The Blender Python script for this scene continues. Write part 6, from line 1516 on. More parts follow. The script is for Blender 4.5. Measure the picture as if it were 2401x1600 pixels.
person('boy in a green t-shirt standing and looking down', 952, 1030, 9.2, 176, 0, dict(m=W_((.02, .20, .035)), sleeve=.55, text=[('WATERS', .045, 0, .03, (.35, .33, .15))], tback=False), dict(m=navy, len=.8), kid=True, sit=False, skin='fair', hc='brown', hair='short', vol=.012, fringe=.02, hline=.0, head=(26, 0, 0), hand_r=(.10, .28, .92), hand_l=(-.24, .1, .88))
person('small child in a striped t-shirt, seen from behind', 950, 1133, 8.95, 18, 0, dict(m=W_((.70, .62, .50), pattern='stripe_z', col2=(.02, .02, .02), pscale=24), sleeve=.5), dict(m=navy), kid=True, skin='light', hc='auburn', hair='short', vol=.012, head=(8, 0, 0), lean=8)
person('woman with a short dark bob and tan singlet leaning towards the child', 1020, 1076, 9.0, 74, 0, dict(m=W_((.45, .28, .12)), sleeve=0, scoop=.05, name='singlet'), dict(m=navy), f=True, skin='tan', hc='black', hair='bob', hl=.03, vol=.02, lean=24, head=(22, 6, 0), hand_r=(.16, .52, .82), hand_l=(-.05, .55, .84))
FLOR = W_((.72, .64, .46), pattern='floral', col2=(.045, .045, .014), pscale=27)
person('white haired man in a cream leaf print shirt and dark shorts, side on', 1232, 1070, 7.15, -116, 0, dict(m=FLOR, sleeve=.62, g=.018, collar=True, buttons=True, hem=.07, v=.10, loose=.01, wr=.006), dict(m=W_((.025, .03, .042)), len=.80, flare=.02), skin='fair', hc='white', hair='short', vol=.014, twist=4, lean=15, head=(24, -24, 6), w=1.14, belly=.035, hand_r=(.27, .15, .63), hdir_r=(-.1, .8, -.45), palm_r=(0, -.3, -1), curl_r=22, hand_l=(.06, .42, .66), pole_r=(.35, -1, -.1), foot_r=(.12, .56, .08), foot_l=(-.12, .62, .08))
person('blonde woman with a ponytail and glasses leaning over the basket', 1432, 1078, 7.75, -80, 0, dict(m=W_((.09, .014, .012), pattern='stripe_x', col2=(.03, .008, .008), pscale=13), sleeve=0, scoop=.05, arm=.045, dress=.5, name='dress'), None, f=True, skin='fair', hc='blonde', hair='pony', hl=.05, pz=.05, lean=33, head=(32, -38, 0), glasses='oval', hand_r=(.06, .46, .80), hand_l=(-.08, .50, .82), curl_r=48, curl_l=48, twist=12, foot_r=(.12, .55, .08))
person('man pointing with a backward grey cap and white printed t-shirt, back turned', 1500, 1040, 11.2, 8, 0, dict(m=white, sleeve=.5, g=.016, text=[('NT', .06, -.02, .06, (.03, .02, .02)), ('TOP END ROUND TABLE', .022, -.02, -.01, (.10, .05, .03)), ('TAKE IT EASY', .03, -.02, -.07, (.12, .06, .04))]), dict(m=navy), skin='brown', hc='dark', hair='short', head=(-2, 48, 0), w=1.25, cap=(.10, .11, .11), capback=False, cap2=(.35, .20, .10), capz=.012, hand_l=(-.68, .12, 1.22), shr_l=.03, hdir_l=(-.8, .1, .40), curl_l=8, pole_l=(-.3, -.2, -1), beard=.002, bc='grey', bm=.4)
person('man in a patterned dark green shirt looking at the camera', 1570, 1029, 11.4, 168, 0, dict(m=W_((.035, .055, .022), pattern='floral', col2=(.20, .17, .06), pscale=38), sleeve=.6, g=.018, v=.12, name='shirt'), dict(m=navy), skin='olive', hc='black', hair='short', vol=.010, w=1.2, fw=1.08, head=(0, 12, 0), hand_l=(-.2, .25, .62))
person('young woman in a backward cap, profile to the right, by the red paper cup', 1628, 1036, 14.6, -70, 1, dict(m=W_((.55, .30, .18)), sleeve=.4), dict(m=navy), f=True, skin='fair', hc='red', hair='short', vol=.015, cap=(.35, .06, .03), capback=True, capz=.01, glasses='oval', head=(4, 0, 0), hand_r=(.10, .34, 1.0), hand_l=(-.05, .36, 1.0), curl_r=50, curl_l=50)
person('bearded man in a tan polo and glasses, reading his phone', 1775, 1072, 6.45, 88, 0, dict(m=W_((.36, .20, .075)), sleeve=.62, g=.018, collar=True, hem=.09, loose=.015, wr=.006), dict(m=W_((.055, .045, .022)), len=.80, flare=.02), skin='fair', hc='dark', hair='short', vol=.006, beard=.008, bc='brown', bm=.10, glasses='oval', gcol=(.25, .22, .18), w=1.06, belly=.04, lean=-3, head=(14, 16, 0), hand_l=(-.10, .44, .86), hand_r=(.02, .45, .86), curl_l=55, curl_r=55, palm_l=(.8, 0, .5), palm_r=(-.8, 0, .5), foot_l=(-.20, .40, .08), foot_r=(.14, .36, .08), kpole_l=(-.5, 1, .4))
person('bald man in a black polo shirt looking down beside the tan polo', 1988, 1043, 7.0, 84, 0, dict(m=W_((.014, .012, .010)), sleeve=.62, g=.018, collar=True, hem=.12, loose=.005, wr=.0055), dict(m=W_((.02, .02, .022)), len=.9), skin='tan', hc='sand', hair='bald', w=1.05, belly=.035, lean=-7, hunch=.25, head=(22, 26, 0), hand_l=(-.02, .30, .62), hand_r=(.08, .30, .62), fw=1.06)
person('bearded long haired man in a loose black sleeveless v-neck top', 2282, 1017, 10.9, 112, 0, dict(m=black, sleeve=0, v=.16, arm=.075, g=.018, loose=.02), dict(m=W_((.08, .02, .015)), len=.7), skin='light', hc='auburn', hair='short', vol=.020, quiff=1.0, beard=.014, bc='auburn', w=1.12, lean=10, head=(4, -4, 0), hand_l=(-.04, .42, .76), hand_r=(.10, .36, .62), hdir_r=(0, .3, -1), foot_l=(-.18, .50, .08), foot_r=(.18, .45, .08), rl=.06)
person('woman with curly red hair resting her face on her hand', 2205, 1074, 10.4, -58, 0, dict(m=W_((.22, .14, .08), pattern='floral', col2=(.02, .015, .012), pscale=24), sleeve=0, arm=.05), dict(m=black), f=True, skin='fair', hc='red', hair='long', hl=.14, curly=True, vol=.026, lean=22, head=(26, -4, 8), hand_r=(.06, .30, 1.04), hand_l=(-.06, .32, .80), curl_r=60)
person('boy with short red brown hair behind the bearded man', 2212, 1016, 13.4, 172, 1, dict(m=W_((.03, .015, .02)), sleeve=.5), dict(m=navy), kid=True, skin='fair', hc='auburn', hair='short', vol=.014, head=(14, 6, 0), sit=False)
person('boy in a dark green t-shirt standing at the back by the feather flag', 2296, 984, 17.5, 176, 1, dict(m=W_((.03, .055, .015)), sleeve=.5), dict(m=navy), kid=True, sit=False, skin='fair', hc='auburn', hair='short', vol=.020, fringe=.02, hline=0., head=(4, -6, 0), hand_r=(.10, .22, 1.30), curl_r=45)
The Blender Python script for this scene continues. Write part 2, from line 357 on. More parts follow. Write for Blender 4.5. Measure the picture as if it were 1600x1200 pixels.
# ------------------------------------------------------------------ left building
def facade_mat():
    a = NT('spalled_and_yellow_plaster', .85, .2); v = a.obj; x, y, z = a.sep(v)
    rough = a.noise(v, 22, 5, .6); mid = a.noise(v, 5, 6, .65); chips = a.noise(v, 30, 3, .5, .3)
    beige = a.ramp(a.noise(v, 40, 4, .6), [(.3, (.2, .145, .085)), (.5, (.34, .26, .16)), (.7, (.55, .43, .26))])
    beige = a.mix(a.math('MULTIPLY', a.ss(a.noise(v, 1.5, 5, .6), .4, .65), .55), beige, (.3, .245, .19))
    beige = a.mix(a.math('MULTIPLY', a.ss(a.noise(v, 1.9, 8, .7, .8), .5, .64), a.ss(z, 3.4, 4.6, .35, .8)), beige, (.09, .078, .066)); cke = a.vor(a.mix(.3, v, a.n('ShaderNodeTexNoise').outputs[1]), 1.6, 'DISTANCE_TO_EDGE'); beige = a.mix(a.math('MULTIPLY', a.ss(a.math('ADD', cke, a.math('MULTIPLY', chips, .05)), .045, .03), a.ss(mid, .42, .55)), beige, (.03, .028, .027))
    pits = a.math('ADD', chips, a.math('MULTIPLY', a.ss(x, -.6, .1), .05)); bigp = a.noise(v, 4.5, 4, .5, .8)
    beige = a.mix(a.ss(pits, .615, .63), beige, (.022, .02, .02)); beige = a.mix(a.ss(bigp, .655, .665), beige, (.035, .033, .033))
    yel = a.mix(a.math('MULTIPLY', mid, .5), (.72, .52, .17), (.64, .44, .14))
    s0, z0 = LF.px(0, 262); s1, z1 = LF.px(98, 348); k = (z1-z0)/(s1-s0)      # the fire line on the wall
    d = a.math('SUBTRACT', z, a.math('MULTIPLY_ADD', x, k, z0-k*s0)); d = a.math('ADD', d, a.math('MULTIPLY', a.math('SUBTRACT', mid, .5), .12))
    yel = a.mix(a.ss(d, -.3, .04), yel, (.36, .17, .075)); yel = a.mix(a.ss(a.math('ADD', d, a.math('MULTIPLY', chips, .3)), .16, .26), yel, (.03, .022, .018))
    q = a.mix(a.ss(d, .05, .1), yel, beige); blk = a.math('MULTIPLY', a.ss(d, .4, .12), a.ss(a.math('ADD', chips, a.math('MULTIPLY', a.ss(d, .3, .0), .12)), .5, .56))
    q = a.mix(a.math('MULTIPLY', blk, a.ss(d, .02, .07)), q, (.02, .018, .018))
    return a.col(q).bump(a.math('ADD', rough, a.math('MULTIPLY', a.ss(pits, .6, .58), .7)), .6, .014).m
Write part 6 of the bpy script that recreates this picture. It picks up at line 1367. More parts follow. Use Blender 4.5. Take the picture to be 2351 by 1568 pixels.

* _WRITTEN PROBLEM_:
Each line with the string "pixels" in it needs to be found and copied.

* _ANSWER TO THIS TASK_:
The Blender Python script for this scene continues. Write part 6, from line 1516 on. More parts follow. The script is for Blender 4.5. Measure the picture as if it were 2401x1600 pixels.
The Blender Python script for this scene continues. Write part 2, from line 357 on. More parts follow. Write for Blender 4.5. Measure the picture as if it were 1600x1200 pixels.
Write part 6 of the bpy script that recreates this picture. It picks up at line 1367. More parts follow. Use Blender 4.5. Take the picture to be 2351 by 1568 pixels.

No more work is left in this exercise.